Every line in the listing is to be echoed verbatim.

• [Collected material]
* START *

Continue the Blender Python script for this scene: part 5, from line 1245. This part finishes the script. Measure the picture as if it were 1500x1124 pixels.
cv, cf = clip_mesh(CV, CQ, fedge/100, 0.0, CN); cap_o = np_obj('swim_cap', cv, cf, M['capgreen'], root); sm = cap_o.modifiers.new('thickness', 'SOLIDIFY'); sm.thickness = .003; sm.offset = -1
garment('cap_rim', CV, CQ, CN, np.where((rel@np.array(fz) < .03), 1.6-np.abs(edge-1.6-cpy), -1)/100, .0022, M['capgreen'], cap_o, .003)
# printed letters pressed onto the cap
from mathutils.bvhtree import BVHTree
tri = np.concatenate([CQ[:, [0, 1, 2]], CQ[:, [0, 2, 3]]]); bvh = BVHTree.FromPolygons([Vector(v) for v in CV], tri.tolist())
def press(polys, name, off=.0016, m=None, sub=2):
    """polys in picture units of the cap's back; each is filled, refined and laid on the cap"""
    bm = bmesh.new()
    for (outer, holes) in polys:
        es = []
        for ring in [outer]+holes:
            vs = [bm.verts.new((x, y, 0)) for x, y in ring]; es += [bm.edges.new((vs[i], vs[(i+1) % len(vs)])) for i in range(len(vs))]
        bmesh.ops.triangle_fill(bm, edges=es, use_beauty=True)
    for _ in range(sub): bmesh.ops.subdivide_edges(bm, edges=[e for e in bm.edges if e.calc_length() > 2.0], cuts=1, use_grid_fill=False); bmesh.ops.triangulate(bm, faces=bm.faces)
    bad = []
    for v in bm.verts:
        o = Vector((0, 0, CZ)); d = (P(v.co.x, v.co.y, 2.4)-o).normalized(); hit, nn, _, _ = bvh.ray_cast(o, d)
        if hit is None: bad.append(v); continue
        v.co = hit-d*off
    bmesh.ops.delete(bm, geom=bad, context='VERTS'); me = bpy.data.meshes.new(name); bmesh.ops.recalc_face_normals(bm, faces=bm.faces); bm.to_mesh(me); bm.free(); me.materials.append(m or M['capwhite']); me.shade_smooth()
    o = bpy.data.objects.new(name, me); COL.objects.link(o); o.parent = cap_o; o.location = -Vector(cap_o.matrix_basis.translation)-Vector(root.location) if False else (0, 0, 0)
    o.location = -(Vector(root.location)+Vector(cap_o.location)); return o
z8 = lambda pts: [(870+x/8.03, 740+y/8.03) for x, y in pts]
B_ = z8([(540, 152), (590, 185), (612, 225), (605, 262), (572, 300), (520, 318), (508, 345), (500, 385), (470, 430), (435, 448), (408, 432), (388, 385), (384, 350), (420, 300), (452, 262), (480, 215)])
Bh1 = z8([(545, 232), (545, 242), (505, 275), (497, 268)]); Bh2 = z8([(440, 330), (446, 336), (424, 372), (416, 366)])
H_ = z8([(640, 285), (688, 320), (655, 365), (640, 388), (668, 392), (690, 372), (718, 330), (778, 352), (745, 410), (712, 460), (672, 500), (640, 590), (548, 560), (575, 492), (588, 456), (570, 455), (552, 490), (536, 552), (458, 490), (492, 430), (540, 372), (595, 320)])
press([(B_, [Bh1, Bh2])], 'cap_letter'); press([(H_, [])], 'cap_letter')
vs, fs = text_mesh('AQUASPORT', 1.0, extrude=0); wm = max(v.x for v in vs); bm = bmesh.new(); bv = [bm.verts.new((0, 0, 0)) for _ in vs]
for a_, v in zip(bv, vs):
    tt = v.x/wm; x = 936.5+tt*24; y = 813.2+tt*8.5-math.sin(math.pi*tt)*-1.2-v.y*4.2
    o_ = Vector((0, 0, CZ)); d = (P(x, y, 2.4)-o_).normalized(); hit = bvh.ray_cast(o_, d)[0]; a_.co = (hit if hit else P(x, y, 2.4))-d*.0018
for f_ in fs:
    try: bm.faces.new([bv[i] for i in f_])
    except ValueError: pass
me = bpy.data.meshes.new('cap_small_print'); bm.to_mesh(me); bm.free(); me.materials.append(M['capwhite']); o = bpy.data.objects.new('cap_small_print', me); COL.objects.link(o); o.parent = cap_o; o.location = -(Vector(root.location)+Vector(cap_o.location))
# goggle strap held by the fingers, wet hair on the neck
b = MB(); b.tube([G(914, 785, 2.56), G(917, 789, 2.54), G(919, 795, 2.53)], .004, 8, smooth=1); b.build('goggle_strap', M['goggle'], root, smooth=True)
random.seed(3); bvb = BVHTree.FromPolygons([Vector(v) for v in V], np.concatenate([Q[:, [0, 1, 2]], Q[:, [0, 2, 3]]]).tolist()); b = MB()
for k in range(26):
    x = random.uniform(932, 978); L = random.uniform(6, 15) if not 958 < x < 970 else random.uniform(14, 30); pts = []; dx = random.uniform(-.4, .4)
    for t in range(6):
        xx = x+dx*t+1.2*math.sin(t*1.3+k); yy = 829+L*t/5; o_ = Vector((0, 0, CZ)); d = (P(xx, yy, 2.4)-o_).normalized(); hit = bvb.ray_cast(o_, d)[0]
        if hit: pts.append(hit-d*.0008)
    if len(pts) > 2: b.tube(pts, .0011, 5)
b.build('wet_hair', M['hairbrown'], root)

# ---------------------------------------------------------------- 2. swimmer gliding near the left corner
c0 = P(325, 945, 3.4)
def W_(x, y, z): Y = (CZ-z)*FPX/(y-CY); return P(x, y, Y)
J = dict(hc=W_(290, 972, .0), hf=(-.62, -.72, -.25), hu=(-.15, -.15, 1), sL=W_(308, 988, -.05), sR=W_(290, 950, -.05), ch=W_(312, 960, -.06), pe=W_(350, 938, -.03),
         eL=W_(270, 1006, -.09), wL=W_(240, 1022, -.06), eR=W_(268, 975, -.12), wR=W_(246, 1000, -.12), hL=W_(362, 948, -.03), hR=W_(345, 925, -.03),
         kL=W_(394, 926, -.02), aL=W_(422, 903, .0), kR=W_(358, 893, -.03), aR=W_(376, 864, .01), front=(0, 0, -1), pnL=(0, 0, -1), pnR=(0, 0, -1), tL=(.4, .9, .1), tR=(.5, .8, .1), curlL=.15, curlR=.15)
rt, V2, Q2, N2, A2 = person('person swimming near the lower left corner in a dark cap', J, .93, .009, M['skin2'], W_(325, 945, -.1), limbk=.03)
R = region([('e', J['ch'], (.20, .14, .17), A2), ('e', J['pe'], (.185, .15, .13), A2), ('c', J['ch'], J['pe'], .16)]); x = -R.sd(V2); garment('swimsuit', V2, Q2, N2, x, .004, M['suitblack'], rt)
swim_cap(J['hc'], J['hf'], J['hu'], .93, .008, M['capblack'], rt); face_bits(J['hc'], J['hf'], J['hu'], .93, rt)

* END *

• [Result]
Continue the Blender Python script for this scene: part 5, from line 1245. This part finishes the script. Measure the picture as if it were 1500x1124 pixels.
cv, cf = clip_mesh(CV, CQ, fedge/100, 0.0, CN); cap_o = np_obj('swim_cap', cv, cf, M['capgreen'], root); sm = cap_o.modifiers.new('thickness', 'SOLIDIFY'); sm.thickness = .003; sm.offset = -1
garment('cap_rim', CV, CQ, CN, np.where((rel@np.array(fz) < .03), 1.6-np.abs(edge-1.6-cpy), -1)/100, .0022, M['capgreen'], cap_o, .003)
# printed letters pressed onto the cap
from mathutils.bvhtree import BVHTree
tri = np.concatenate([CQ[:, [0, 1, 2]], CQ[:, [0, 2, 3]]]); bvh = BVHTree.FromPolygons([Vector(v) for v in CV], tri.tolist())
def press(polys, name, off=.0016, m=None, sub=2):
    """polys in picture units of the cap's back; each is filled, refined and laid on the cap"""
    bm = bmesh.new()
    for (outer, holes) in polys:
        es = []
        for ring in [outer]+holes:
            vs = [bm.verts.new((x, y, 0)) for x, y in ring]; es += [bm.edges.new((vs[i], vs[(i+1) % len(vs)])) for i in range(len(vs))]
        bmesh.ops.triangle_fill(bm, edges=es, use_beauty=True)
    for _ in range(sub): bmesh.ops.subdivide_edges(bm, edges=[e for e in bm.edges if e.calc_length() > 2.0], cuts=1, use_grid_fill=False); bmesh.ops.triangulate(bm, faces=bm.faces)
    bad = []
    for v in bm.verts:
        o = Vector((0, 0, CZ)); d = (P(v.co.x, v.co.y, 2.4)-o).normalized(); hit, nn, _, _ = bvh.ray_cast(o, d)
        if hit is None: bad.append(v); continue
        v.co = hit-d*off
    bmesh.ops.delete(bm, geom=bad, context='VERTS'); me = bpy.data.meshes.new(name); bmesh.ops.recalc_face_normals(bm, faces=bm.faces); bm.to_mesh(me); bm.free(); me.materials.append(m or M['capwhite']); me.shade_smooth()
    o = bpy.data.objects.new(name, me); COL.objects.link(o); o.parent = cap_o; o.location = -Vector(cap_o.matrix_basis.translation)-Vector(root.location) if False else (0, 0, 0)
    o.location = -(Vector(root.location)+Vector(cap_o.location)); return o
z8 = lambda pts: [(870+x/8.03, 740+y/8.03) for x, y in pts]
B_ = z8([(540, 152), (590, 185), (612, 225), (605, 262), (572, 300), (520, 318), (508, 345), (500, 385), (470, 430), (435, 448), (408, 432), (388, 385), (384, 350), (420, 300), (452, 262), (480, 215)])
Bh1 = z8([(545, 232), (545, 242), (505, 275), (497, 268)]); Bh2 = z8([(440, 330), (446, 336), (424, 372), (416, 366)])
H_ = z8([(640, 285), (688, 320), (655, 365), (640, 388), (668, 392), (690, 372), (718, 330), (778, 352), (745, 410), (712, 460), (672, 500), (640, 590), (548, 560), (575, 492), (588, 456), (570, 455), (552, 490), (536, 552), (458, 490), (492, 430), (540, 372), (595, 320)])
press([(B_, [Bh1, Bh2])], 'cap_letter'); press([(H_, [])], 'cap_letter')
vs, fs = text_mesh('AQUASPORT', 1.0, extrude=0); wm = max(v.x for v in vs); bm = bmesh.new(); bv = [bm.verts.new((0, 0, 0)) for _ in vs]
for a_, v in zip(bv, vs):
    tt = v.x/wm; x = 936.5+tt*24; y = 813.2+tt*8.5-math.sin(math.pi*tt)*-1.2-v.y*4.2
    o_ = Vector((0, 0, CZ)); d = (P(x, y, 2.4)-o_).normalized(); hit = bvh.ray_cast(o_, d)[0]; a_.co = (hit if hit else P(x, y, 2.4))-d*.0018
for f_ in fs:
    try: bm.faces.new([bv[i] for i in f_])
    except ValueError: pass
me = bpy.data.meshes.new('cap_small_print'); bm.to_mesh(me); bm.free(); me.materials.append(M['capwhite']); o = bpy.data.objects.new('cap_small_print', me); COL.objects.link(o); o.parent = cap_o; o.location = -(Vector(root.location)+Vector(cap_o.location))
# goggle strap held by the fingers, wet hair on the neck
b = MB(); b.tube([G(914, 785, 2.56), G(917, 789, 2.54), G(919, 795, 2.53)], .004, 8, smooth=1); b.build('goggle_strap', M['goggle'], root, smooth=True)
random.seed(3); bvb = BVHTree.FromPolygons([Vector(v) for v in V], np.concatenate([Q[:, [0, 1, 2]], Q[:, [0, 2, 3]]]).tolist()); b = MB()
for k in range(26):
    x = random.uniform(932, 978); L = random.uniform(6, 15) if not 958 < x < 970 else random.uniform(14, 30); pts = []; dx = random.uniform(-.4, .4)
    for t in range(6):
        xx = x+dx*t+1.2*math.sin(t*1.3+k); yy = 829+L*t/5; o_ = Vector((0, 0, CZ)); d = (P(xx, yy, 2.4)-o_).normalized(); hit = bvb.ray_cast(o_, d)[0]
        if hit: pts.append(hit-d*.0008)
    if len(pts) > 2: b.tube(pts, .0011, 5)
b.build('wet_hair', M['hairbrown'], root)

# ---------------------------------------------------------------- 2. swimmer gliding near the left corner
c0 = P(325, 945, 3.4)
def W_(x, y, z): Y = (CZ-z)*FPX/(y-CY); return P(x, y, Y)
J = dict(hc=W_(290, 972, .0), hf=(-.62, -.72, -.25), hu=(-.15, -.15, 1), sL=W_(308, 988, -.05), sR=W_(290, 950, -.05), ch=W_(312, 960, -.06), pe=W_(350, 938, -.03),
         eL=W_(270, 1006, -.09), wL=W_(240, 1022, -.06), eR=W_(268, 975, -.12), wR=W_(246, 1000, -.12), hL=W_(362, 948, -.03), hR=W_(345, 925, -.03),
         kL=W_(394, 926, -.02), aL=W_(422, 903, .0), kR=W_(358, 893, -.03), aR=W_(376, 864, .01), front=(0, 0, -1), pnL=(0, 0, -1), pnR=(0, 0, -1), tL=(.4, .9, .1), tR=(.5, .8, .1), curlL=.15, curlR=.15)
rt, V2, Q2, N2, A2 = person('person swimming near the lower left corner in a dark cap', J, .93, .009, M['skin2'], W_(325, 945, -.1), limbk=.03)
R = region([('e', J['ch'], (.20, .14, .17), A2), ('e', J['pe'], (.185, .15, .13), A2), ('c', J['ch'], J['pe'], .16)]); x = -R.sd(V2); garment('swimsuit', V2, Q2, N2, x, .004, M['suitblack'], rt)
swim_cap(J['hc'], J['hf'], J['hu'], .93, .008, M['capblack'], rt); face_bits(J['hc'], J['hf'], J['hu'], .93, rt)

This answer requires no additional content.